Like with all students, the two girls must deal with the anxiety of school and the benefactors: teachers, friends, and rivals alike. Unlike most other students, however, how the stress emerges, as well as the roles of school associates in developing it, differs from the average student considerably.

“People [are] always comparing you, and comparing their grades with yours. There’s also the fact that everyone thinks I just know everything, even [my] teachers, at times, tend to compare me with other students,” Punch said.

Constant comparisons of academic performance to that of others would logically stress out students, especially a valedictorian. However, the opposite of this sentiment applies to Isbitts.

“I’ve always tried to tune out competition, and rather than compare myself to others, I try to focus on trying my best and improving my study habits and my work,” Isbitts said.

Generally speaking, when a student decides to become the valedictorian of their graduating class, a sense of motivation exists to push them through the stress—such as recognition from a certain college, inspiring pride in friends or family, earning a scholarship, and more.

I think [potentially] becoming valedictorian has been a mix of a few things. Both my friends and family are extremely supportive and help me when I get stressed about school,” Isbitts said.

Ashu Ebot-Tabi
Punch studies for her AP Macroeconomics exam.

While inspiring others, gaining recognition, and earning a scholarship drive Punch, her primary motivation seems rather bizarre to those who personally do not know her.

“Actually, I just liked the challenge of the Honors classes, so I kind of drifted towards that; I was never really motivated to take low credit classes, they’ve always bored me,” Punch said.

To her peers, the path to becoming senior class valedictorian could resemble one littered with fear and self-doubt. While worrying about grades and constant comparisons to others do warrant a fair share of concern, Punch appears completely immune to the usual stressors.

“The end goal was never really [to become] valedictorian, so I never worried. The goal was to do well in class,” Punch said.

This recurring theme of an almost aloof view on valedictorian status applies even to her methodology. The stereotype of potential valedictorians constantly on edge for fear of a GPA drop, while just a common typecast, does make at least a bit of sense. Considering all the hours of studying and reviewing, the legions of Honors and AP classes one would need to take, and the multiple exams and projects piling up, it hardly takes a genius to understand their somewhat high-strung nature. After all, the mind can only take so much stress before it breaks under the weight of its own pressure.

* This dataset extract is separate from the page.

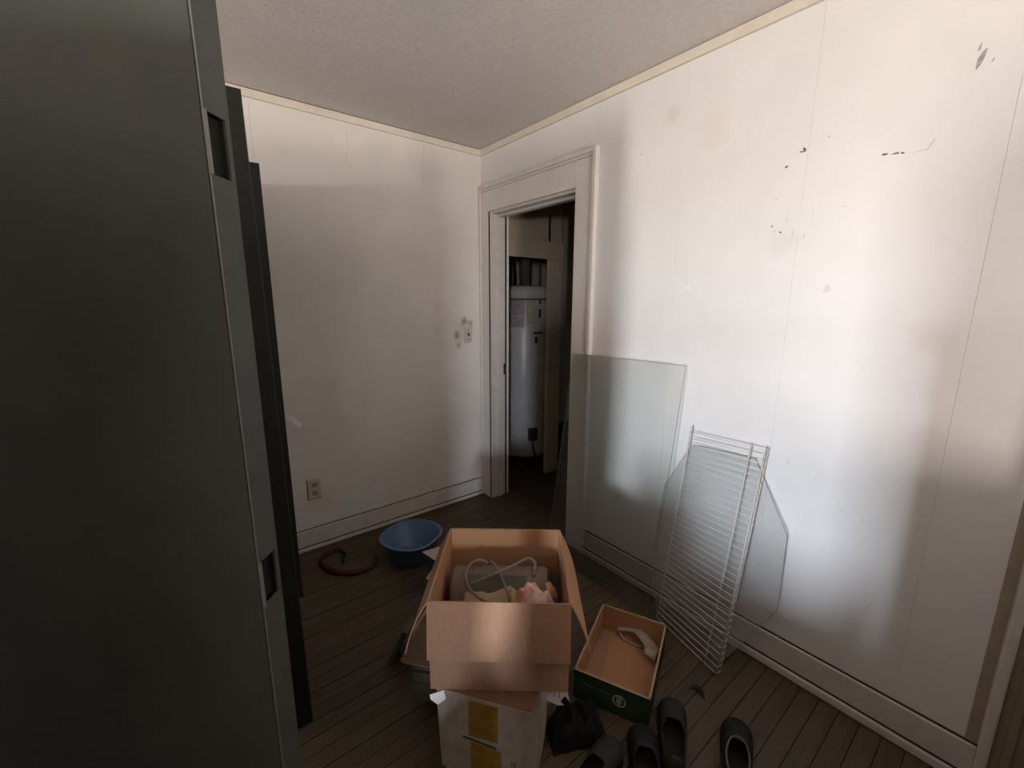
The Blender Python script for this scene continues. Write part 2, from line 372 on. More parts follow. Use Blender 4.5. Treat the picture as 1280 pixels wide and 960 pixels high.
D('threshold', M_wood, .10, .165, OY0, OY1, 0, .008, bevel=.003)
# ---- second door casing at the right edge of the frame
d2 = empty('door_2', (0, -2.7, 0)); struct(d2)
def D2(name, m, *d, bevel=0):
    d = list(d); d[2] += 2.7; d[3] += 2.7
    return B(name, m, d2, *d, bevel=bevel)
D2('backband', M_base, -.034, 0, -2.625, -2.600, 0, 2.2, bevel=.006)
D2('casing', M_casing2, -.020, 0, -2.74, -2.625, 0, 2.17, bevel=.002)
D2('casing_bead', M_casing2, -.026, -.020, -2.665, -2.645, 0, 2.17, bevel=.003)
D2('door_panel', M_casing2, -.008, 0, -3.5, -2.745, .01, 2.05)
# ---- hall and heater closet beyond the doorway
def HS(name, m, *d): return struct(B(name, m, None, *d))
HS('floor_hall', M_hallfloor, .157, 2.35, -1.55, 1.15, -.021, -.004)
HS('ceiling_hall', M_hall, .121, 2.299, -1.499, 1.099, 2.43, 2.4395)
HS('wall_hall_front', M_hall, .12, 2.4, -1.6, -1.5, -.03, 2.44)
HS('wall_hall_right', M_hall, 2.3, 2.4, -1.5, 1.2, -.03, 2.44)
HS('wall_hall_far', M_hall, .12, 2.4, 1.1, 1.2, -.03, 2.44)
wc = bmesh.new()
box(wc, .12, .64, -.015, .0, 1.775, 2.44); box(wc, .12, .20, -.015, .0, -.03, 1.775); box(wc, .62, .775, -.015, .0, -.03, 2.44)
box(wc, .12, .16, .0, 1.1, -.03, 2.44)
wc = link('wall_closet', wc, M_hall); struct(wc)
B('head_casing', M_hall, wc, .13, .77, -.03, -.015, 1.775, 1.905, bevel=.002)
B('side_casing', M_hall, wc, .622, .765, -.028, -.015, 0, 1.775, bevel=.002)
B('casing_seam', M_crack, wc, .769, .774, -.0165, -.012, 0, 2.44)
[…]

But as Punch consistently proves, the lure of valedictorian status would barely provide any more stress than the average AP class.

“Just doing my work, asking questions, and paying active attention helped me get A’s,” Punch said.

While far from the anxious and constantly on edge valedictorian shortlister seen in mass media, Isbitts shows herself as someone wise enough to know that while rest and relaxation deserve their due, doing work also needs to become a priority. This clear-headed approach can help other underclassmen coveting the position to realize the importance of both rest and work.

As for relaxed and breezy Punch, underclassmen, especially freshman, look up to Punch as a new kind of class scholar: wise, but challenge-seeking; carefree, but responsible. However, despite encouraging any and all NC students to reach her status, she does want to leave student with one crucial piece of advice.

“Just don’t get too stressed out, and don’t make it all you do in high school, because opportunities pass you by. Also, take advanced courses, but don’t overwork yourself. Remember to take time for yourself,” Punch said.

Earning the valedictorian position comes with a fair share of benefits, like a high chance of entering a desired college. Fringe benefits do exist, however, like putting the coveted achievement on a job resume.

However, despite all the potential benefits this position carries with it, both girls remain content to continue their current work at NC and let the future reveal itself in due time.